To build on MD and AF’s excellent points, is there a sense that the ‘implied terms’ defense was necessarily rejected due to the tribunal’s refusal to engage the duress defense? If inquiring into the possibly coercive nature of Russia’s conduct would invite a non-justiciable issue regarding its legality, the tradability issue is just a necessary sidestep (and why pure formality). It seems that Russia’s "have its cake and eat it too" approach to the private/public character of the loan, in conjunction with its conduct implicating international law, acceptably foreclosed contract defenses that would otherwise have been available to Ukraine (and might be a reason it argued duress when it might have wanted to argue fraud?). Are we incentivizing nations to commit acts of international legal significance to preclude the application of contract law in a dispute, and/or are we delaying legal assessment of these acts by hiding behind contract disputes?

"All in all, I'm a bit puzzled that this defense featured so prominently in Ukraine's papers."

On this point about duress, perhaps the reason that Ukraine relied heavily on that defense in its papers was to appeal to those of us who are not so entrenched in contract doctrine.
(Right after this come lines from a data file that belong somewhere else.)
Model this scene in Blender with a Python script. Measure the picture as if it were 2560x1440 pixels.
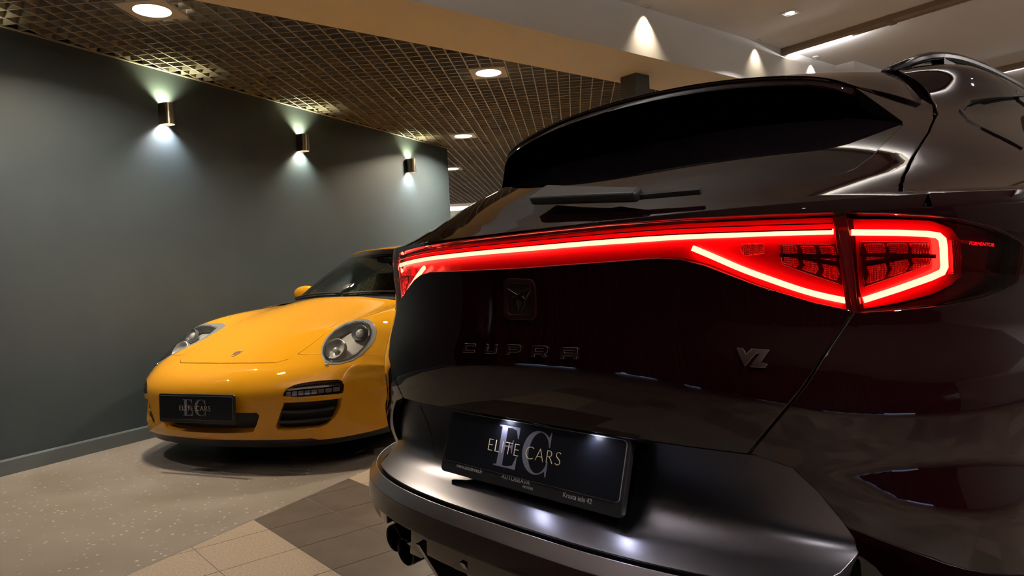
import bpy, bmesh, math, random
import numpy as np
from mathutils import Vector, Matrix
from mathutils.geometry import delaunay_2d_cdt

random.seed(4); rng = np.random.default_rng(4)
scn = bpy.context.scene
for o in list(bpy.data.objects): bpy.data.objects.remove(o)
COL = scn.collection

# ---------------------------------------------------------------- camera
# a phone held one metre above the floor, a step and a half behind the dark car; X right, Y ahead, Z up
cam_d = bpy.data.cameras.new('camera'); cam = bpy.data.objects.new('camera', cam_d); COL.objects.link(cam)
cam_d.sensor_fit = 'HORIZONTAL'; cam_d.sensor_width = 36.0; cam_d.lens = 36.0 * 1775.0 / 2560.0
_roll, _pitch = math.radians(2.86), math.atan(30.96 / 1775.0)
_f = Vector((0, math.cos(_pitch), -math.sin(_pitch))); _r0 = Vector((1, 0, 0)); _u0 = _r0.cross(_f)
_r = math.cos(_roll) * _r0 - math.sin(_roll) * _u0; _u = math.sin(_roll) * _r0 + math.cos(_roll) * _u0
cam.matrix_world = Matrix(((_r.x, _u.x, -_f.x, 0), (_r.y, _u.y, -_f.y, 0), (_r.z, _u.z, -_f.z, 1.0), (0, 0, 0, 1)))
cam_d.clip_start = .05; cam_d.clip_end = 100
scn.camera = cam

# ---------------------------------------------------------------- world, exposure
wd = bpy.data.worlds.new('world'); scn.world = wd; wd.use_nodes = True
wd.node_tree.nodes['Background'].inputs[0].default_value = (.75, .8, 1, 1)
wd.node_tree.nodes['Background'].inputs[1].default_value = .012
scn.view_settings.view_transform = 'Standard'; scn.view_settings.look = 'None'
scn.view_settings.gamma = 1.0; scn.view_settings.use_curve_mapping = False
scn.view_settings.exposure = 0.62
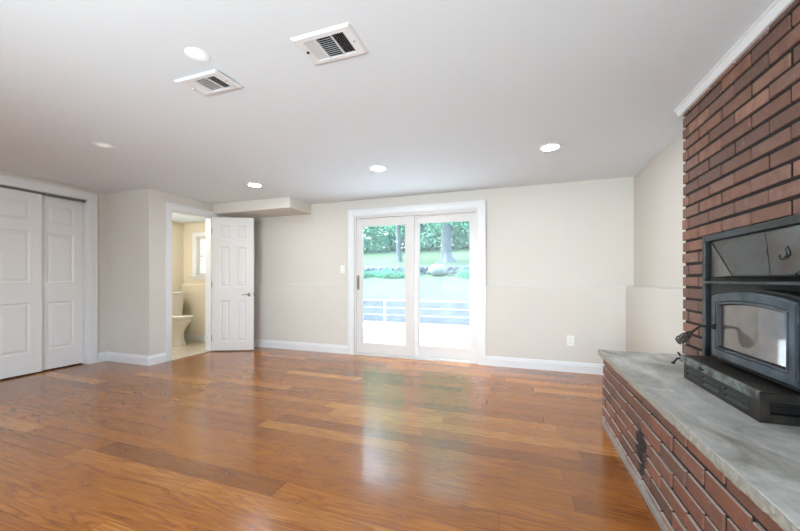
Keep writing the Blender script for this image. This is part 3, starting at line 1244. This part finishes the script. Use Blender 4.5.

It seems that this dispute facially appears to be Russia, again, invading Ukraine. This time around it's just by way of its coffers. Of course, tugging at the heartstrings isn't supposed to work in a court - but that's why Ukraine included the other defenses you mentioned. Yet if some broad stroke reporting is done about this dispute, in a less sophisticated fashion than found the Financial Times, a gripping, ongoing theme to this story is that Russia takes advantage of Ukraine. People care about that.

I wonder if Ukraine did this intentionally to garner (even more) support in the court of public opinion, even though it probably knew "the doctrine of duress" would not be its strongest leg to stand on. In issues of sovereign debt and the like, how does public opinion / perception affect judicial outcomes or considerations?